-------- Collected data

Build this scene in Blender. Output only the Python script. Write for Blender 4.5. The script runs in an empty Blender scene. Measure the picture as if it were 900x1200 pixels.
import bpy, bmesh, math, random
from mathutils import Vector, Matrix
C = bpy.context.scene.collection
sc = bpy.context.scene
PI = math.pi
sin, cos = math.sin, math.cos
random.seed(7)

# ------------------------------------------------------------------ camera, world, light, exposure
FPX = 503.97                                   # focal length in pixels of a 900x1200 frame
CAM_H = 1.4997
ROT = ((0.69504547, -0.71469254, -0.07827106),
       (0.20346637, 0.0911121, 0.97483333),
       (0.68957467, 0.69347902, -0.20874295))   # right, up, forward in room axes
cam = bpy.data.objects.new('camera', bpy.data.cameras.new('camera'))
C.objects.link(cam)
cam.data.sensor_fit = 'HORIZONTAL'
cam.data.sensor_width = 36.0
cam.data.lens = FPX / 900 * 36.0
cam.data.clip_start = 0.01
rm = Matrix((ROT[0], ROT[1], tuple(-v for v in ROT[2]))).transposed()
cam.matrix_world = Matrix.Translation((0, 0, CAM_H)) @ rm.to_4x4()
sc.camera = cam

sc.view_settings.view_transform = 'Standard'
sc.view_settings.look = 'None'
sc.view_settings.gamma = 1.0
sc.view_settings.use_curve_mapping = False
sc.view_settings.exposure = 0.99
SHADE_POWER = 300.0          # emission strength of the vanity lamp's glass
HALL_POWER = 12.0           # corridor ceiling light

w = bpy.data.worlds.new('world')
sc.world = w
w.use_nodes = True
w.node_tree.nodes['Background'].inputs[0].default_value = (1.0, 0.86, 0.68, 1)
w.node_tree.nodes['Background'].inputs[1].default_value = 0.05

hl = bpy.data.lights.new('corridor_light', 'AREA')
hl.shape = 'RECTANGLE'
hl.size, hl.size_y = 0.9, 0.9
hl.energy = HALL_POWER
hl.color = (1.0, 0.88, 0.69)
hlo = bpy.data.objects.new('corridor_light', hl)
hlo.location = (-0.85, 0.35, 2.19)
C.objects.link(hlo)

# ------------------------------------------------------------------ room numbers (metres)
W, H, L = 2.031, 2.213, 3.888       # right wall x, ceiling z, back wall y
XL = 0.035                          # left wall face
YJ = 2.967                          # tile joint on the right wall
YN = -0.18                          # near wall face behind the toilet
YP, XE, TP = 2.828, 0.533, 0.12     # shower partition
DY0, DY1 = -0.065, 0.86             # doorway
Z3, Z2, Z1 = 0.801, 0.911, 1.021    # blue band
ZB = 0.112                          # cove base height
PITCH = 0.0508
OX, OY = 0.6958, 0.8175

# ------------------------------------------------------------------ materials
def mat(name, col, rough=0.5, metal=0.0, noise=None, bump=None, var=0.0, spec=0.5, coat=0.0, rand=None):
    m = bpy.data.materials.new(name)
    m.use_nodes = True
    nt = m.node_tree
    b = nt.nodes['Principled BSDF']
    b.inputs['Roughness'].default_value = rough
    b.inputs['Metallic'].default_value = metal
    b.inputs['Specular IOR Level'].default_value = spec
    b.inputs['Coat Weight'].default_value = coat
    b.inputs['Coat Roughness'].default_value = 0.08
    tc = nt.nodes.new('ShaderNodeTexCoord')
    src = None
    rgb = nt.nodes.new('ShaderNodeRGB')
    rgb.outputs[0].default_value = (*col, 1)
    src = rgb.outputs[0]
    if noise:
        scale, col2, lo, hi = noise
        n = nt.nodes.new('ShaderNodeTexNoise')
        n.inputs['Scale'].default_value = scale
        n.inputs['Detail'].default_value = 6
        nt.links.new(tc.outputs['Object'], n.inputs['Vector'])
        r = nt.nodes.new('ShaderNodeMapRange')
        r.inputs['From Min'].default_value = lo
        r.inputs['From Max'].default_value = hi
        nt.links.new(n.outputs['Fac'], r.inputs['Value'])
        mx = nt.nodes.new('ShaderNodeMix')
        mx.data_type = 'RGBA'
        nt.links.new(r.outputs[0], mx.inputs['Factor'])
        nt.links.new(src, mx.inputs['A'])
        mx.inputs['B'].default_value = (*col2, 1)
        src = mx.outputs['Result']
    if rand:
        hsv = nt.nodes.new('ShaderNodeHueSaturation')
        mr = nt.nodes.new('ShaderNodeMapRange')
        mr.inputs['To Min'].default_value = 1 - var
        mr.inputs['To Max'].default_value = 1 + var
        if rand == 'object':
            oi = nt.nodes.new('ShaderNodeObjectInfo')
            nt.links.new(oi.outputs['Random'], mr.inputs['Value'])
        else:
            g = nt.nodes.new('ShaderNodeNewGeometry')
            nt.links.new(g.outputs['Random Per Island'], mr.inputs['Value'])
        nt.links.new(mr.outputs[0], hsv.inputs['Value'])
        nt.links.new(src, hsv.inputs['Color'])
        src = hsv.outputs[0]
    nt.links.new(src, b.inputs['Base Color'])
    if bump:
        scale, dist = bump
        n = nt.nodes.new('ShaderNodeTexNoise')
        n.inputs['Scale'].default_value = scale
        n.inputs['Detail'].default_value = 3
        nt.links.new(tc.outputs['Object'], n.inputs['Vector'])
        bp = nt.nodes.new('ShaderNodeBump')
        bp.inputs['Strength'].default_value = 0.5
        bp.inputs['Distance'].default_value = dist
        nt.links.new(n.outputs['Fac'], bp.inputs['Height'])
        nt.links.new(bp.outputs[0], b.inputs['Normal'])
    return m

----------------

**Aim of the task**
Your task is to repeat each line of the material exactly.

**Result of the task**
Build this scene in Blender. Output only the Python script. Write for Blender 4.5. The script runs in an empty Blender scene. Measure the picture as if it were 900x1200 pixels.
import bpy, bmesh, math, random
from mathutils import Vector, Matrix
C = bpy.context.scene.collection
sc = bpy.context.scene
PI = math.pi
sin, cos = math.sin, math.cos
random.seed(7)

# ------------------------------------------------------------------ camera, world, light, exposure
FPX = 503.97                                   # focal length in pixels of a 900x1200 frame
CAM_H = 1.4997
ROT = ((0.69504547, -0.71469254, -0.07827106),
       (0.20346637, 0.0911121, 0.97483333),
       (0.68957467, 0.69347902, -0.20874295))   # right, up, forward in room axes
cam = bpy.data.objects.new('camera', bpy.data.cameras.new('camera'))
C.objects.link(cam)
cam.data.sensor_fit = 'HORIZONTAL'
cam.data.sensor_width = 36.0
cam.data.lens = FPX / 900 * 36.0
cam.data.clip_start = 0.01
rm = Matrix((ROT[0], ROT[1], tuple(-v for v in ROT[2]))).transposed()
cam.matrix_world = Matrix.Translation((0, 0, CAM_H)) @ rm.to_4x4()
sc.camera = cam

sc.view_settings.view_transform = 'Standard'
sc.view_settings.look = 'None'
sc.view_settings.gamma = 1.0
sc.view_settings.use_curve_mapping = False
sc.view_settings.exposure = 0.99
SHADE_POWER = 300.0          # emission strength of the vanity lamp's glass
HALL_POWER = 12.0           # corridor ceiling light

w = bpy.data.worlds.new('world')
sc.world = w
w.use_nodes = True
w.node_tree.nodes['Background'].inputs[0].default_value = (1.0, 0.86, 0.68, 1)
w.node_tree.nodes['Background'].inputs[1].default_value = 0.05

hl = bpy.data.lights.new('corridor_light', 'AREA')
hl.shape = 'RECTANGLE'
hl.size, hl.size_y = 0.9, 0.9
hl.energy = HALL_POWER
hl.color = (1.0, 0.88, 0.69)
hlo = bpy.data.objects.new('corridor_light', hl)
hlo.location = (-0.85, 0.35, 2.19)
C.objects.link(hlo)

# ------------------------------------------------------------------ room numbers (metres)
W, H, L = 2.031, 2.213, 3.888       # right wall x, ceiling z, back wall y
XL = 0.035                          # left wall face
YJ = 2.967                          # tile joint on the right wall
YN = -0.18                          # near wall face behind the toilet
YP, XE, TP = 2.828, 0.533, 0.12     # shower partition
DY0, DY1 = -0.065, 0.86             # doorway
Z3, Z2, Z1 = 0.801, 0.911, 1.021    # blue band
ZB = 0.112                          # cove base height
PITCH = 0.0508
OX, OY = 0.6958, 0.8175

# ------------------------------------------------------------------ materials
def mat(name, col, rough=0.5, metal=0.0, noise=None, bump=None, var=0.0, spec=0.5, coat=0.0, rand=None):
    m = bpy.data.materials.new(name)
    m.use_nodes = True
    nt = m.node_tree
    b = nt.nodes['Principled BSDF']
    b.inputs['Roughness'].default_value = rough
    b.inputs['Metallic'].default_value = metal
    b.inputs['Specular IOR Level'].default_value = spec
    b.inputs['Coat Weight'].default_value = coat
    b.inputs['Coat Roughness'].default_value = 0.08
    tc = nt.nodes.new('ShaderNodeTexCoord')
    src = None
    rgb = nt.nodes.new('ShaderNodeRGB')
    rgb.outputs[0].default_value = (*col, 1)
    src = rgb.outputs[0]
    if noise:
        scale, col2, lo, hi = noise
        n = nt.nodes.new('ShaderNodeTexNoise')
        n.inputs['Scale'].default_value = scale
        n.inputs['Detail'].default_value = 6
        nt.links.new(tc.outputs['Object'], n.inputs['Vector'])
        r = nt.nodes.new('ShaderNodeMapRange')
        r.inputs['From Min'].default_value = lo
        r.inputs['From Max'].default_value = hi
        nt.links.new(n.outputs['Fac'], r.inputs['Value'])
        mx = nt.nodes.new('ShaderNodeMix')
        mx.data_type = 'RGBA'
        nt.links.new(r.outputs[0], mx.inputs['Factor'])
        nt.links.new(src, mx.inputs['A'])
        mx.inputs['B'].default_value = (*col2, 1)
        src = mx.outputs['Result']
    if rand:
        hsv = nt.nodes.new('ShaderNodeHueSaturation')
        mr = nt.nodes.new('ShaderNodeMapRange')
        mr.inputs['To Min'].default_value = 1 - var
        mr.inputs['To Max'].default_value = 1 + var
        if rand == 'object':
            oi = nt.nodes.new('ShaderNodeObjectInfo')
            nt.links.new(oi.outputs['Random'], mr.inputs['Value'])
        else:
            g = nt.nodes.new('ShaderNodeNewGeometry')
            nt.links.new(g.outputs['Random Per Island'], mr.inputs['Value'])
        nt.links.new(mr.outputs[0], hsv.inputs['Value'])
        nt.links.new(src, hsv.inputs['Color'])
        src = hsv.outputs[0]
    nt.links.new(src, b.inputs['Base Color'])
    if bump:
        scale, dist = bump
        n = nt.nodes.new('ShaderNodeTexNoise')
        n.inputs['Scale'].default_value = scale
        n.inputs['Detail'].default_value = 3
        nt.links.new(tc.outputs['Object'], n.inputs['Vector'])
        bp = nt.nodes.new('ShaderNodeBump')
        bp.inputs['Strength'].default_value = 0.5
        bp.inputs['Distance'].default_value = dist
        nt.links.new(n.outputs['Fac'], bp.inputs['Height'])
        nt.links.new(bp.outputs[0], b.inputs['Normal'])
    return m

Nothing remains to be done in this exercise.